There are 65 million handguns in the U.S. It’s estimated up to 1.8 million of them are stolen every year in the States and as many as 25 per cent of all handguns eventually show up in a crime.

The 65 million number might be close. It seems plausible at least. The 1.8 million stolen each year doesn’t. I looked up the U.S. production records on the ATF website and found that after subtracting the exports manufactures entered 1,043,538 handguns into U.S. commerce in 2005. Imports added another 856,259 which adds up to 1,899,797 handguns entering into the U.S. in 2005. This includes those that went to the U.S. military and law enforcement. Some anti-gun bigot apparently figures that annual import and manufacture of handguns just barely covers the number of firearms stolen each year and it gets the number published in book.

As many as 25 per cent of all handguns eventually show up in a crime? Then that would mean that just to keep up with the annual increase in handguns (~1.9 million in 2005) there would have to be at least 474,949 firearm crimes using different handguns.

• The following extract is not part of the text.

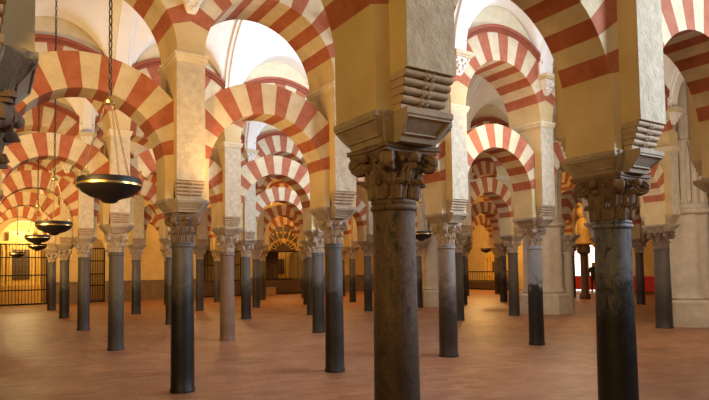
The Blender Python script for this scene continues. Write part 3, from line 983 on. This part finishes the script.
# ------------------------------------------------------------------ light
def area(name, s, n, z, to, size, power, col, spread=180):
    l = bpy.data.lights.new(name, 'AREA'); l.shape = 'DISK'; l.size = size; l.energy = power; l.color = col
    l.spread = math.radians(spread)
    o = bpy.data.objects.new(name, l); COL.objects.link(o)
    p = W(s, n, z); o.location = p
    o.rotation_euler = (W(*to) - p).to_track_quat('-Z', 'Y').to_euler()
    return o
def point(name, s, n, z, power, col, r=.25):
    l = bpy.data.lights.new(name, 'POINT'); l.energy = power; l.color = col; l.shadow_soft_size = r
    o = bpy.data.objects.new(name, l); COL.objects.link(o); o.location = W(s, n, z)
    return o
COOL = (.70, .83, 1.0); WARM = (1.0, .61, .22); ORANGE = (1.0, .56, .17); NEUT = (1.0, .78, .55)
# daylight from the doors and skylights to the right
area('daylight', 5.6, -3.2, 4.2, (2.4, -.4, 3.6), 1.4, 130, (.70, .84, 1.0), 100)
area('daylight', 7.6, 1.5, 4.2, (2.6, B, 3.2), 1.2, 150, COOL, 120)
area('daylight', 6.2, 6.6, 3.8, (1.4, 2 * B, 3.2), 1.2, 85, COOL, 120)
area('daylight', 8.4, 11.5, 4.4, (3.6, 3 * B, 4.4), 1.2, 130, COOL, 130)
area('uplight', .45, 4.0, 2.75, (1.75, 4.8, 5.3), .3, 26, WARM)
point('daylight', 6.2, 2.5, 6.2, 125, COOL, .4)
point('daylight', 3.6, 7.4, 6.4, 200, COOL, .4)
point('daylight', 9.8, 12.4, 6.0, 160, COOL, .4)
# warm floods on the left of each nave
area('flood', -5.0, -2.8, 3.4, (1.0, -.2, 3.2), 1.2, 125, (1.0, .62, .17))
for k, pw in ((0, 84), (1, 110), (2, 125), (3, 140), (4, 165), (5, 190)):
    area('flood', -3.4, k * B + 1.3, 2.7, (1.2, (k + 1) * B + .1, 5.0), 1.0, pw, WARM, 116)
for s, k, pw in ((7, 4, 190), (13, 4, 190), (7, 5, 190), (14, 5, 220), (11.5, 3, 120), (18, 3, 170), (20, 2, 150), (23.5, 4, 800)):
    point('lamp_glow', s, (k + .5) * B, 4.6, pw, ORANGE, .3)
area('uplight', 5.35, 4.0, 4.1, (6.9, 5.0, 5.6), .3, 15, ORANGE)
area('floor_fill', 1.5, -4.0, 6.5, (1.5, -1.0, 0), 3.5, 70, NEUT)
point('daylight', 11.6, 7.0, 3.2, 110, (1.0, .80, .56), .3)  # added warm fill for the middle clustered pier, not daylight
point('daylight', 10.6, 1.6, 3.2, 250, (1.0, .82, .6), .3)  # unseen warm source, put in to brighten the pier at the right edge
point('chapel_lamp', -.85, NB + 1.7, 4.0, 420, (1.0, .76, .34), .2)
point('chapel_lamp', 14.6, NB + 1.6, 3.0, 55, WARM, .2)
point('chapel_lamp', 2.5, NB + 1.7, 3.4, 60, WARM, .2)

w = bpy.data.worlds.new('world'); SC.world = w; w.use_nodes = True
w.node_tree.nodes['Background'].inputs['Color'].default_value = (1.0, .82, .62, 1)
w.node_tree.nodes['Background'].inputs['Strength'].default_value = .05

# ------------------------------------------------------------------ camera
cam = bpy.data.cameras.new('camera'); co = bpy.data.objects.new('camera', cam); COL.objects.link(co)
cam.sensor_fit = 'HORIZONTAL'; cam.sensor_width = 36.0
cam.lens = 565.26857 / 709 * 36.0
cam.shift_y = 39.96 / 709
PIT, ROLL = .046837538, .014874306
cp, sp = math.cos(PIT), math.sin(PIT)
right = Vector((1, 0, 0)); up = Vector((0, -sp, cp)); back = Vector((0, -cp, -sp))
r2 = right * math.cos(ROLL) - up * math.sin(ROLL); u2 = right * math.sin(ROLL) + up * math.cos(ROLL)
mw = Matrix.Identity(4)
for a_ in range(3):
    mw[a_][0], mw[a_][1], mw[a_][2] = r2[a_], u2[a_], back[a_]
mw[2][3] = EYE
co.matrix_world = mw
cam.clip_start = .05
SC.camera = co

# ------------------------------------------------------------------ view
SC.view_settings.view_transform = 'Standard'
SC.view_settings.look = 'None'
SC.view_settings.gamma = 1.0
SC.view_settings.use_curve_mapping = False
SC.view_settings.exposure = 0.0
SC.cycles.use_denoising = True
SC.cycles.max_bounces = 6
SC.cycles.diffuse_bounces = 4
SC.cycles.sample_clamp_indirect = 6.0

From the FBI we find there were 139,994 aggravated assaults and 135,444 robberies with firearms in 2005 add that to the 7543 murders committed with handguns in 2005 and we end up with only 282981 crimes committed with handguns. Hence, even if every single crime involved a different gun we come up 191968 short of estimate.

Of course there mght be additional crimes committed with handguns which aren’t listed but the vast majority will be covered in those three categories. And the above numbers make the very conservative assumption that each crime involves a different gun. Clearly someone was just making stuff up. It’s not an “estimate” by anyone qualified to be making estimates on this topic.

This reminds me of an entry in my quote database:

42.7 percent of all statistics are made up on the spot.